**Set task**
Set down the material exactly as given, please, from its first line through the line that includes "S.view_settings.use_curve_mapping = False".

**Entries shown**
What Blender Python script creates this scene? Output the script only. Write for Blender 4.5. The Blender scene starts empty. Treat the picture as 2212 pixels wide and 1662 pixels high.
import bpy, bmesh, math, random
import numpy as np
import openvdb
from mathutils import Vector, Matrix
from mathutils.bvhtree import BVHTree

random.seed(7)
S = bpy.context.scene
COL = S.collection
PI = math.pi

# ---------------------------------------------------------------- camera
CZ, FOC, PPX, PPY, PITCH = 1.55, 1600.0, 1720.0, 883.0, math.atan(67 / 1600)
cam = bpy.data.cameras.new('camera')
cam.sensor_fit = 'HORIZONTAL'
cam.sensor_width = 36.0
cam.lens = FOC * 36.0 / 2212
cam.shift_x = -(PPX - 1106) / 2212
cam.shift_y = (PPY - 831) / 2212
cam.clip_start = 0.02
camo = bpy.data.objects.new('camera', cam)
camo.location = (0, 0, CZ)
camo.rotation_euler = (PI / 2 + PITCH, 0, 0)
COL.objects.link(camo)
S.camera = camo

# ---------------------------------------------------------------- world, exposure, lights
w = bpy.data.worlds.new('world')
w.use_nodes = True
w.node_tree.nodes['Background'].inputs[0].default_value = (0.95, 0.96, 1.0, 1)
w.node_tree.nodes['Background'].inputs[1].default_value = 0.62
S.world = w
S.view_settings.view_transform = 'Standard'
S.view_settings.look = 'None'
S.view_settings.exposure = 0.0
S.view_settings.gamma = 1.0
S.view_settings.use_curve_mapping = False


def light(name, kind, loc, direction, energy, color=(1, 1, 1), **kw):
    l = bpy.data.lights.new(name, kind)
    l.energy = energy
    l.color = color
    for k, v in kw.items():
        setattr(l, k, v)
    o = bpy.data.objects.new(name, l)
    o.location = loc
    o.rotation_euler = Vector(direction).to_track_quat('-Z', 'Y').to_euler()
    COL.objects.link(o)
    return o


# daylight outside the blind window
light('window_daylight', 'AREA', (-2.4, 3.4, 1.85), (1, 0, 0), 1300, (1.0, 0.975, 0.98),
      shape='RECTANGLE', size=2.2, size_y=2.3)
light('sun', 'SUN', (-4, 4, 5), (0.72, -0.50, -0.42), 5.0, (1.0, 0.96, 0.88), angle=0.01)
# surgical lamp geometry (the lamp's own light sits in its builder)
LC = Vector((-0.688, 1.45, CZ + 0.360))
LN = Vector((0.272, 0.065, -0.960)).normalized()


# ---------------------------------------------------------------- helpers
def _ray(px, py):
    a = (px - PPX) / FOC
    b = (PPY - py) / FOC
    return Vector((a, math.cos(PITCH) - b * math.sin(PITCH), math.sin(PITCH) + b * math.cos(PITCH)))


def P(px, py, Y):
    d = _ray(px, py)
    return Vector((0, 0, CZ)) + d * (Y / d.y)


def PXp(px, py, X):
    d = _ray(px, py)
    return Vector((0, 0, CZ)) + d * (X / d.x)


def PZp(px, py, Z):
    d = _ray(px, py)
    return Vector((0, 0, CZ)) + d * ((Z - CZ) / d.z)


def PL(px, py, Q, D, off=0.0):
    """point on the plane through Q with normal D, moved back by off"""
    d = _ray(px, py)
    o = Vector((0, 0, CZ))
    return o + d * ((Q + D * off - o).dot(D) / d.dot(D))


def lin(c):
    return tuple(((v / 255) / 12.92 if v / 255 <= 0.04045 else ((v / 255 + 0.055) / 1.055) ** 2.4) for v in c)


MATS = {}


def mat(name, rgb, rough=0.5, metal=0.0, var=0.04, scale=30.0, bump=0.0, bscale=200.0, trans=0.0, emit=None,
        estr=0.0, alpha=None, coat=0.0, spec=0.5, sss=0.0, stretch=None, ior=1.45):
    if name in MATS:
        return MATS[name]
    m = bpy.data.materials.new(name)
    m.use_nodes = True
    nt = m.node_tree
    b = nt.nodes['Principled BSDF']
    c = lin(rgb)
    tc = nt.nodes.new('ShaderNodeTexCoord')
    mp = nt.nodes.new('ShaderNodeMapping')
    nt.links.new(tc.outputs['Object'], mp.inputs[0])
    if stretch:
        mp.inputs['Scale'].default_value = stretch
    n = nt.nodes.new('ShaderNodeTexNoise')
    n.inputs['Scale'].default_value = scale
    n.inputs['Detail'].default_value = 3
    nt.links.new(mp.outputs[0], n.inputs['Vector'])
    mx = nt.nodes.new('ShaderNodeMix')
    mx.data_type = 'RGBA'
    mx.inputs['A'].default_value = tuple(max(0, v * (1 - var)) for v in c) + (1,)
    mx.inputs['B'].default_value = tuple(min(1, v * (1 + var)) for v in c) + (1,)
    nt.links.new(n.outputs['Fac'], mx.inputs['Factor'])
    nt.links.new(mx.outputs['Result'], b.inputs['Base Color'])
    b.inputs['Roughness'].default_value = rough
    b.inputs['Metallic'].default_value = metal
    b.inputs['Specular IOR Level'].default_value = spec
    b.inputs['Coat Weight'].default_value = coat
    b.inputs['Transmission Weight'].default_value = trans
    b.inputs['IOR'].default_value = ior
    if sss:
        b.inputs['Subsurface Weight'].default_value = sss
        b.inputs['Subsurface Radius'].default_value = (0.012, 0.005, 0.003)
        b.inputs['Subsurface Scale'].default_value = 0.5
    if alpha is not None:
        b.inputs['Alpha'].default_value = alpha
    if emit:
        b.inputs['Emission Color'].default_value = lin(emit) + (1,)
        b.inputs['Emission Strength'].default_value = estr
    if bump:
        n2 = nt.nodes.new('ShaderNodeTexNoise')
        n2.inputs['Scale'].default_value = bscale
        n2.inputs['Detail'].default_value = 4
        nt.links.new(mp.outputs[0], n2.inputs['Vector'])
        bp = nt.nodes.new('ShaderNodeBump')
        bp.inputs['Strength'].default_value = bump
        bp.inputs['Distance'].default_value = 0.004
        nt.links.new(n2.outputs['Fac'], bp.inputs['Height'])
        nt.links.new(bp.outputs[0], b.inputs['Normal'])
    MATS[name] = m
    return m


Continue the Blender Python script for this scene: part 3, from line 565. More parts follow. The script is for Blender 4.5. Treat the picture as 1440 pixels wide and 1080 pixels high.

**Answer for this exercise**
What Blender Python script creates this scene? Output the script only. Write for Blender 4.5. The Blender scene starts empty. Treat the picture as 2212 pixels wide and 1662 pixels high.
import bpy, bmesh, math, random
import numpy as np
import openvdb
from mathutils import Vector, Matrix
from mathutils.bvhtree import BVHTree

random.seed(7)
S = bpy.context.scene
COL = S.collection
PI = math.pi

# ---------------------------------------------------------------- camera
CZ, FOC, PPX, PPY, PITCH = 1.55, 1600.0, 1720.0, 883.0, math.atan(67 / 1600)
cam = bpy.data.cameras.new('camera')
cam.sensor_fit = 'HORIZONTAL'
cam.sensor_width = 36.0
cam.lens = FOC * 36.0 / 2212
cam.shift_x = -(PPX - 1106) / 2212
cam.shift_y = (PPY - 831) / 2212
cam.clip_start = 0.02
camo = bpy.data.objects.new('camera', cam)
camo.location = (0, 0, CZ)
camo.rotation_euler = (PI / 2 + PITCH, 0, 0)
COL.objects.link(camo)
S.camera = camo

# ---------------------------------------------------------------- world, exposure, lights
w = bpy.data.worlds.new('world')
w.use_nodes = True
w.node_tree.nodes['Background'].inputs[0].default_value = (0.95, 0.96, 1.0, 1)
w.node_tree.nodes['Background'].inputs[1].default_value = 0.62
S.world = w
S.view_settings.view_transform = 'Standard'
S.view_settings.look = 'None'
S.view_settings.exposure = 0.0
S.view_settings.gamma = 1.0
S.view_settings.use_curve_mapping = False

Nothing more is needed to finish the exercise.